La loi sur le bail à ferme s’applique uniquement à un agriculteur indépendant ayant l’agriculture comme profession principale ou accessoire.

Tant le caractère économique de l’exploitation agricole que le caractère professionnel de l’activité agricole doivent être prouvés.

Exploitation agricole

La loi donne donc une définition de la notion d’exploitation agricole, mais cette notion est également complétée par la jurisprudence. Voici un résumé des jugements les plus pertinents dans votre cas.
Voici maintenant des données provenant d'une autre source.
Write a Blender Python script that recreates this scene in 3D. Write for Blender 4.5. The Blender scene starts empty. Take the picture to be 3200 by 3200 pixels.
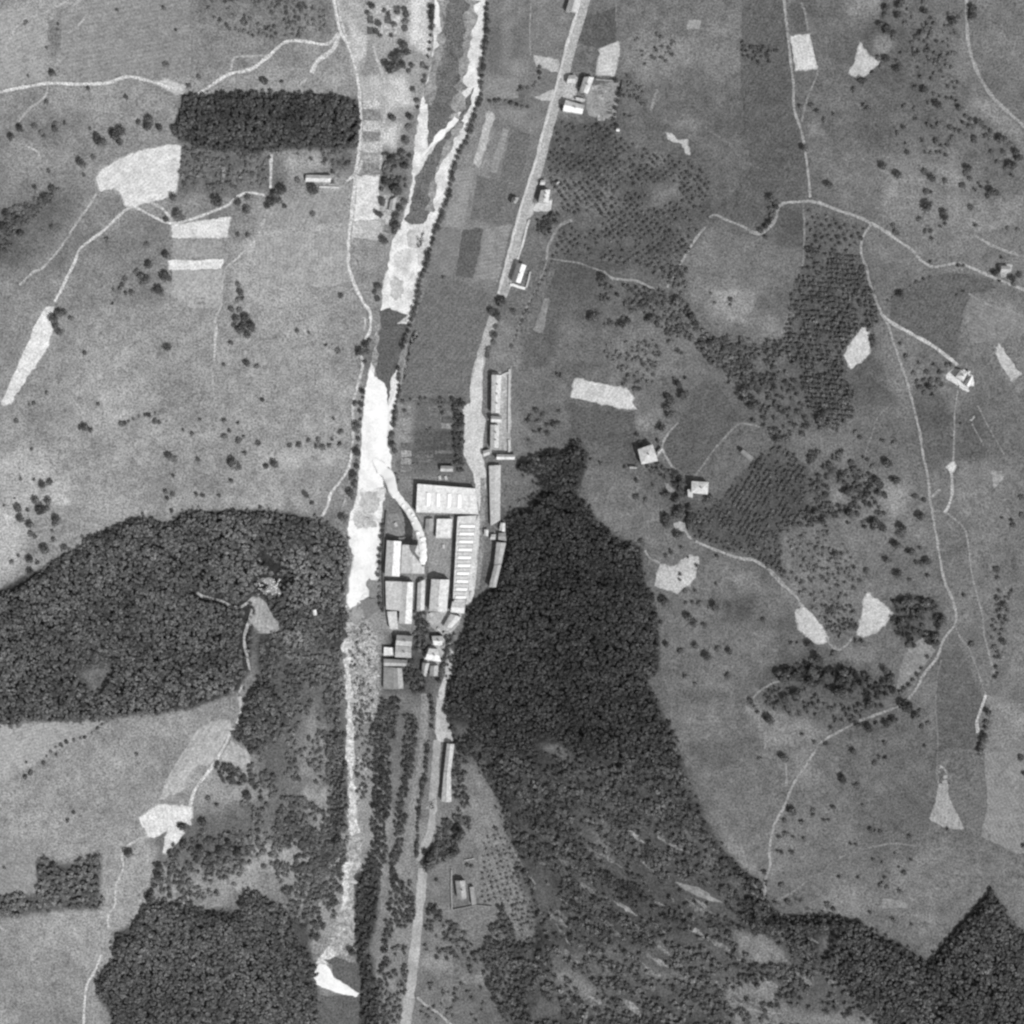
import bpy, math, random
import numpy as np
from mathutils import Vector, Matrix
from mathutils.geometry import delaunay_2d_cdt

random.seed(7)
rng = np.random.default_rng(7)
SCN = bpy.context.scene

# ------------------------------------------------------------------ camera, world, sun, exposure
CAM_H = 1800.0            # flying height above the river, metres
HALF = 400.0              # half of the ground width seen at river level, metres
cam_data = bpy.data.cameras.new('survey_camera')
cam_data.sensor_width = 36.0
cam_data.lens = 18.0 * CAM_H / HALF
cam_data.clip_start = 5.0
cam_data.clip_end = 12000.0
cam = bpy.data.objects.new('survey_camera', cam_data)
SCN.collection.objects.link(cam)
cam.location = (0, 0, CAM_H)
SCN.camera = cam

SUN_EL = math.radians(50)
SUN_H = Vector((0.66, -0.75)).normalized()     # horizontal direction towards the sun
sun_vec = Vector((SUN_H.x * math.cos(SUN_EL), SUN_H.y * math.cos(SUN_EL), math.sin(SUN_EL)))
world = bpy.data.worlds.new('World')
SCN.world = world
world.use_nodes = True
wn, wl = world.node_tree.nodes, world.node_tree.links
sky = wn.new('ShaderNodeTexSky')
sky.sky_type = 'NISHITA'
sky.sun_disc = False
sky.sun_elevation = SUN_EL
sky.sun_rotation = math.atan2(SUN_H.x, SUN_H.y)
bw = wn.new('ShaderNodeRGBToBW')               # the film is black and white
wl.new(sky.outputs[0], bw.inputs[0])
wl.new(bw.outputs[0], wn['Background'].inputs[0])
wn['Background'].inputs[1].default_value = 0.12
sun_data = bpy.data.lights.new('sun', 'SUN')
sun_data.energy = 3.25
sun_data.angle = math.radians(0.53)
sun = bpy.data.objects.new('sun', sun_data)
SCN.collection.objects.link(sun)
sun.rotation_euler = (-sun_vec).to_track_quat('-Z', 'Y').to_euler()
SCN.view_settings.view_transform = 'Standard'
SCN.view_settings.look = 'None'
SCN.view_settings.exposure = 0.0
SCN.view_settings.gamma = 1.0
SCN.view_settings.use_curve_mapping = False
SCN.cycles.pixel_filter_type = 'BLACKMAN_HARRIS'
SCN.cycles.filter_width = 2.55                  # an old lens on coarse film
SCN.cycles.max_bounces = 5
SCN.cycles.transparent_max_bounces = 8
K_IRR = 1.10                                   # lit flat ground: picture value = albedo * K_IRR

# ------------------------------------------------------------------ survey coordinates -> ground
S9 = 850 / 1932
TILES = {'S': (0, 0, 1.0), 'F': (0, 0, 3200 / 1932),
         'A': (1180, 1480, 440 / 1932), 'B': (1160, 1860, 440 / 1932), 'C': (1400, 1120, 300 / 1932),
         'D': (1620, 180, 340 / 1932), 'E': (1960, 1360, 300 / 1932), 'G': (1560, 500, 240 / 1932),
         'H': (1540, 780, 240 / 1932), 'I': (2900, 1060, 240 / 1932), 'J': (1250, 2280, 250 / 1932),
         'K': (1360, 2660, 280 / 1932)}
for c, cx in enumerate((0, 800, 1600, 2350)):
    for r, ry in enumerate((0, 800, 1600, 2350)):
        TILES['%d%d' % (c, r)] = (cx, ry, S9)


def P(text):
    """'30:x,y x,y' -> list of survey points; a third number is a size in the same units."""
    out, t = [], TILES['S']
    for tok in text.replace(';', ' ').split():
        if tok.endswith(':'):
            t = TILES[tok[:-1]]
            continue
        if ':' in tok:
            a, tok = tok.split(':')
            t = TILES[a]
        v = [float(q) for q in tok.split(',')]
        p = [t[0] + v[0] * t[2], t[1] + v[1] * t[2]]
        if len(v) > 2:
            p.append(v[2] * t[2] * 0.25)
        out.append(tuple(p))
    return out


_RY = [-900, 0, 250, 520, 850, 1050, 1200, 1500, 1900, 2200, 2500, 2700, 3000, 3200, 4200]
_RX = [1500, 1455, 1430, 1335, 1265, 1225, 1185, 1150, 1110, 1100, 1098, 1088, 1055, 1065, 1100]
_RWY = [-900, 0, 700, 1200, 1700, 2100, 2500, 2800, 3200, 4200]
_RW = [112, 110, 108, 106, 118, 84, 88, 108, 84, 84]
_LWY = [-900, 0, 400, 700, 1000, 1300, 3200, 4200]
_LW = [105, 100, 84, 52, 32, 22, 25, 25]


def softplus(s, k):
    return np.where(s / k > 30, s, k * np.log1p(np.exp(np.clip(s / k, -60, 30))))


def hgt(x, y):
    """Height of the ground: a flat valley floor between two hillsides."""
    x = np.asarray(x, float)
    y = np.asarray(y, float)
    py = 1600 - y * 4
    d = x - (np.interp(py, _RY, _RX) - 1600) * 0.25
    sr = softplus(d - np.interp(py, _RWY, _RW), 7.0)
    sl = softplus(-d - np.interp(py, _LWY, _LW), 7.0)
    hr = 62 * (1 - np.exp(-sr * 0.20 / 62))
    hl = 40 * (1 - np.exp(-sl * 0.15 / 40))
    up = np.clip((hr + hl) / 14, 0, 1)
    und = 2.3 * np.sin(x / 37 + 0.7 * np.sin(y / 41)) + 2.2 * np.sin(y / 33 + 1.3 + 0.6 * np.sin(x / 53)) \
        + 4.0 * np.sin((x + y) / 88 + 2) + 0.55 * np.sin(x / 13 + 1.4 * np.sin(y / 19)) * np.sin(y / 15 + 0.9 * np.sin(x / 23))
    return hr + hl + up * und


def world_xy(px, py, dz=0.0):
    """Ground point seen at a survey pixel (for a point dz above the ground)."""
    X = (np.asarray(px, float) - 1600) * 0.25
    Y = (1600 - np.asarray(py, float)) * 0.25
    x, y = X, Y
    for _ in range(5):
        f = (CAM_H - hgt(x, y) - dz) / CAM_H
        x, y = X * f, Y * f
    return x, y


def W(pts, dz=0.0):
    a = np.array([p[:2] for p in pts], float)
    x, y = world_xy(a[:, 0], a[:, 1], dz)
    return np.stack([x, y], 1)


def smooth(pts, n=6, closed=False):
    a = np.array([p[:2] for p in pts], float)
    if len(a) < 3:
        return a
    ext = np.vstack([a[-1], a, a[0], a[1]]) if closed else np.vstack([2 * a[0] - a[1], a, 2 * a[-1] - a[-2]])
    out = []
    for i in range(1, len(ext) - 2):
        p0, p1, p2, p3 = ext[i - 1:i + 3]
        for t in np.linspace(0, 1, n, endpoint=False):
            out.append(0.5 * (2 * p1 + (p2 - p0) * t + (2 * p0 - 5 * p1 + 4 * p2 - p3) * t * t
                              + (3 * p1 - p0 - 3 * p2 + p3) * t ** 3))
    if not closed:
        out.append(a[-1])
    return np.array(out)


def resample(a, step, closed=False):
    a = np.asarray(a, float)
    if closed:
        a = np.vstack([a, a[:1]])
    seg = np.hypot(*np.diff(a, axis=0).T)
    s = np.concatenate([[0], np.cumsum(seg)])
    n = max(2, int(round(s[-1] / step)))
    q = np.linspace(0, s[-1], n + 1)
    if closed:
        q = q[:-1]
    return np.stack([np.interp(q, s, a[:, 0]), np.interp(q, s, a[:, 1])], 1)


def inside(pts, poly):
    x, y = pts[:, 0], pts[:, 1]
    c = np.zeros(len(pts), bool)
    n = len(poly)
    for i in range(n):
        x1, y1 = poly[i]
        x2, y2 = poly[(i + 1) % n]
        if y1 == y2:
            continue
        c ^= ((y1 > y) != (y2 > y)) & (x < (x2 - x1) * (y - y1) / (y2 - y1) + x1)
    return c


def edge_dist(pts, poly):
    d = np.full(len(pts), 1e9)
    n = len(poly)
    for i in range(n):
        a = poly[i]
        b = poly[(i + 1) % n]
        ab = b - a
        L = max(1e-9, float(ab @ ab))
        t = np.clip(((pts - a) @ ab) / L, 0, 1)
        d = np.minimum(d, np.hypot(*(pts - (a + t[:, None] * ab)).T))
    return d


_G = rng.random((3, 64, 64))


def vnoise(x, y, cell, k=0):
    """Smooth value noise in 0..1."""
    g = _G[k]
    u, v = np.asarray(x) / cell, np.asarray(y) / cell
    i, j = np.floor(u).astype(int), np.floor(v).astype(int)
    fu, fv = u - i, v - j
    fu, fv = fu * fu * (3 - 2 * fu), fv * fv * (3 - 2 * fv)
    a, b = g[i % 64, j % 64], g[(i + 1) % 64, j % 64]
    c, d = g[i % 64, (j + 1) % 64], g[(i + 1) % 64, (j + 1) % 64]
    return (a * (1 - fu) + b * fu) * (1 - fv) + (c * (1 - fu) + d * fu) * fv


def lin(t):
    c = np.asarray(t, float) / 255
    return np.where(c <= 0.04045, c / 12.92, ((c + 0.055) / 1.055) ** 2.4)


def alb(tone):
    return float(min(0.88, lin(tone) / K_IRR))


# ------------------------------------------------------------------ materials
def material(name, tone=None, albedo=None, grain=0.30, patch=0.16, patch_m=14.0, attr=None, rnd=0.0,
             rough=0.95, spec=0.1, stripe=None):
    m = bpy.data.materials.new(name)
    m.use_nodes = True
    n, l = m.node_tree.nodes, m.node_tree.links
    b = n['Principled BSDF']
    b.inputs['Roughness'].default_value = rough
    b.inputs['Specular IOR Level'].default_value = spec
    geo = n.new('ShaderNodeNewGeometry')

    def math_node(op, a, bb):
        q = n.new('ShaderNodeMath')
        q.operation = op
        for k, v in enumerate((a, bb)):
            if isinstance(v, (int, float)):
                q.inputs[k].default_value = v
            else:
                l.new(v, q.inputs[k])
        return q.outputs[0]

    def noise(scale, amp, detail):
        t = n.new('ShaderNodeTexNoise')
        t.inputs['Scale'].default_value = scale
        t.inputs['Detail'].default_value = detail
        t.inputs['Roughness'].default_value = 0.6
        l.new(geo.outputs['Position'], t.inputs['Vector'])
        r = n.new('ShaderNodeMapRange')
        r.clamp = False
        r.inputs['From Min'].default_value = 0.35
        r.inputs['From Max'].default_value = 0.65
        r.inputs['To Min'].default_value = 1 - amp
        r.inputs['To Max'].default_value = 1 + amp
        l.new(t.outputs['Fac'], r.inputs['Value'])
        return r.outputs['Result']

    if attr:
        at = n.new('ShaderNodeAttribute')
        at.attribute_name = attr
        val = at.outputs['Fac']
        if albedo is not None:
            val = math_node('MULTIPLY', val, albedo)
    else:
        val = n.new('ShaderNodeValue').outputs[0]
        val.default_value = alb(tone) if albedo is None else albedo
    if grain:
        val = math_node('MULTIPLY', val, noise(0.8, grain, 4.0))
    if patch:
        val = math_node('MULTIPLY', val, noise(1.0 / patch_m, patch, 3.0))
    if rnd:
        oi = n.new('ShaderNodeObjectInfo')
        val = math_node('MULTIPLY', val, math_node('ADD', math_node('MULTIPLY', oi.outputs['Random'], 2 * rnd), 1 - rnd))
    if stripe:
        sp, ang, amp = stripe
        sx = n.new('ShaderNodeSeparateXYZ')
        l.new(geo.outputs['Position'], sx.inputs[0])
        u = math_node('ADD', math_node('MULTIPLY', sx.outputs[0], -math.sin(ang) * 2 * math.pi / sp),
                      math_node('MULTIPLY', sx.outputs[1], math.cos(ang) * 2 * math.pi / sp))
        val = math_node('MULTIPLY', val, math_node('ADD', math_node('MULTIPLY', math_node('SINE', u, 0.0), amp), 1.0))
    cl = n.new('ShaderNodeClamp')
    cl.inputs['Min'].default_value = 0.012
    cl.inputs['Max'].default_value = 0.9
    l.new(val, cl.inputs['Value'])
    l.new(cl.outputs[0], b.inputs['Base Color'])
    return m


_MT = {}


def tone_mat(kind, tone, **kw):
    key = (kind, int(tone))
    if key not in _MT:
        _MT[key] = material('%s_grey_%d' % (kind, tone), tone=tone, **kw)
    return _MT[key]


# ------------------------------------------------------------------ mesh and object helpers
def link(o):
    SCN.collection.objects.link(o)
    return o


def props(o, label=None, cat=None, group=None, kind=None):
    for k, v in (('label', label), ('category', cat), ('group', group), ('kind', kind)):
        if v:
            o[k] = v
    return o


def mesh_pd(name, verts, faces, mat=None, smooth_shade=False, mats=None, fm=None):
    me = bpy.data.meshes.new(name)
    me.from_pydata([tuple(map(float, v)) for v in verts], [], [tuple(map(int, f)) for f in faces])
    for q in (mats or ([mat] if mat else [])):
        me.materials.append(q)
    if fm is not None:
        me.polygons.foreach_set('material_index', np.array(fm, np.int32))
    if smooth_shade:
        me.polygons.foreach_set('use_smooth', np.ones(len(me.polygons), bool))
    me.update()
    return me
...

Selon le Juge de Paix de Verviers, le bail à ferme suppose une activité professionnelle, même accessoire, de culture, d’élevage, d’horticulture tendant à la production de fruits naturels à finalité alimentaire et destinée au marché et à la vente et qui, par une rentabilité nécessaire, assure à l’exploitant des revenus qui ne soient pas dérisoires ou incertains(J.P. Verviers, 15 juin 2000, At. Jur. Baux2000, 109)

Selon le Tribunal de premier instance, un locataire de pâtures qui exerce à titre principal l’activité de marchand de bestiaux ne peut se prévaloir de la législation sur les baux à ferme en invoquant sa qualité concurrente d’éleveur, lorsqu’il n’établit pas l’exercice d’une profession d’agriculteur distincte de celle de commerçant et l’affectation des biens à une exploitation agricole, faute notamment de produire les documents fiscaux justifiant une imposition de ce chef ou encore les cartes d’identification du bétail permettant de vérifier si l’utilisation des pâtures n’est pas seulement l’accessoire de son négoce (Civ. Huy, 4 octobre 1995, J.L.M.B. 1995, 1658).
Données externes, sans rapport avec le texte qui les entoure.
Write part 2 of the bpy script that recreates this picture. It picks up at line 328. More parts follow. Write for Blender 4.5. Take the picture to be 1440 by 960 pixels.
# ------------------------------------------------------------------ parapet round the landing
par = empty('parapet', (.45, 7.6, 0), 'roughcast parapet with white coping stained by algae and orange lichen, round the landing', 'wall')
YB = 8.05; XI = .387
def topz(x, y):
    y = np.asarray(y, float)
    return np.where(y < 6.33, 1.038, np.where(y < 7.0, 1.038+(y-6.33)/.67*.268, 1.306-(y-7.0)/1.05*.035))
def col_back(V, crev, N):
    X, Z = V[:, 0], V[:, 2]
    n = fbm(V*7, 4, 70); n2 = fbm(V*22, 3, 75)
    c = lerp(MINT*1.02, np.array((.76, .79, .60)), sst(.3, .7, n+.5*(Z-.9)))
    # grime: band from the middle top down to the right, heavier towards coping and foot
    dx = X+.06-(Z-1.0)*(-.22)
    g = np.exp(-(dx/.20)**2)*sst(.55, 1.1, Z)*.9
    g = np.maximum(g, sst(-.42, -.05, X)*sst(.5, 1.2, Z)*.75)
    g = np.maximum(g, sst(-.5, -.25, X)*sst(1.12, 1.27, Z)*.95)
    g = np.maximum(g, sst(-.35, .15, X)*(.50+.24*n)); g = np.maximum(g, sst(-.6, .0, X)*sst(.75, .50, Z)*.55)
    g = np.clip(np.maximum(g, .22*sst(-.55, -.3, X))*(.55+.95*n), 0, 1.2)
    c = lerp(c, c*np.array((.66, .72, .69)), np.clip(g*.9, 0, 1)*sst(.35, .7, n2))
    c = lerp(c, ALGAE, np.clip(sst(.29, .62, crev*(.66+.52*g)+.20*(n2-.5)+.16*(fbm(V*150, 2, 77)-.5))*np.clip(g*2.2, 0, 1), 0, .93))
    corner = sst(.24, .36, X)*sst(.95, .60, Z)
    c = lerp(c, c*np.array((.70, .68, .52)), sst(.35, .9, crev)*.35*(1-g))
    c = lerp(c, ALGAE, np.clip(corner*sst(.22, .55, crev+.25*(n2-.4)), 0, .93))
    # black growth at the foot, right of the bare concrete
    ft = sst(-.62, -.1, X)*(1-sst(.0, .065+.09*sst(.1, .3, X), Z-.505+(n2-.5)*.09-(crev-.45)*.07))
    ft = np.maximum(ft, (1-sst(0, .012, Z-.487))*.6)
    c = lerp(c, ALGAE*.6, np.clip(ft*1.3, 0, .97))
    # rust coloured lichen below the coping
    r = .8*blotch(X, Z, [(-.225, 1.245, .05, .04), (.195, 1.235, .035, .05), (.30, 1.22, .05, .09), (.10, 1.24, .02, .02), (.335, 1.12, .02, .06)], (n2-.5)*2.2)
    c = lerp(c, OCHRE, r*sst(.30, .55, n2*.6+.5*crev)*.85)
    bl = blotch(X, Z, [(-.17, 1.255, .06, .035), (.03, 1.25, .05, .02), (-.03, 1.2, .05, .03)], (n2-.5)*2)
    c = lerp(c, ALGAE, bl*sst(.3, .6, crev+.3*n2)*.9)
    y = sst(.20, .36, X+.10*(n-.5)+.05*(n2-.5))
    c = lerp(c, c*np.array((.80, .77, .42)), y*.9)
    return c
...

Dans le même sens le Tribunal de premier instance de Tournai a décidé que bien que l’élevage d’animaux puisse être considéré comme étant une exploitation agricole, la loi du 4 novembre 1969 modifiant la législation sur le bail à ferme et sur le droit de préemption en faveur des preneurs de biens ruraux exige qu’il s’agisse d’un élevage d’animaux utiles à l’agriculture. L’exploitation agricole suppose en effet la production de produits destinés principalement à la vente. (Civ. Tournai, 7 juin 1994, Rev. dr. rur.1995, 185).

Accessoirement ?

Exercée accessoirement à une autre profession, l’activité agricole doit conserver un caractère civil (Comm. Termonde (sect. Saint-Nicolas), 15 avril 1999, Rev. dr. rur., 1999, pp. 172-174). Il n’est pas interdit à un marchand de bêtes ou à un boucher d’exercer en outre une activité agricole complémentaire, si cette activité conserve ses signes distinctifs.

Ainsi ne suffit-il pas, pour que la loi sur le bail à ferme trouve à s’appliquer, que des prairies louées par un marchand de bêtes soient utilisées pour l’élevage et que les bêtes soient destinées à être vendues sur le marché, si l’élevage en question est, en fait, subordonné au commerce de bêtes. Il suit de l’article premier que, lorsqu’un bien rural est utilisé dans un but compatible avec l’agriculture, la loi sur le bail à ferme ne s’applique pas si cette utilisation n’est pas principale, mais seulement subordonnée à une entreprise non-agricole. (Renier, P., Titre IV. Les baux à ferme, dans X. Les baux. Commentaire pratique.)

Pour le marchand de bestiaux dont vous parlez, il n’y aura pas de bail à ferme vu qu’il n’exploite pas une exploitation agricole.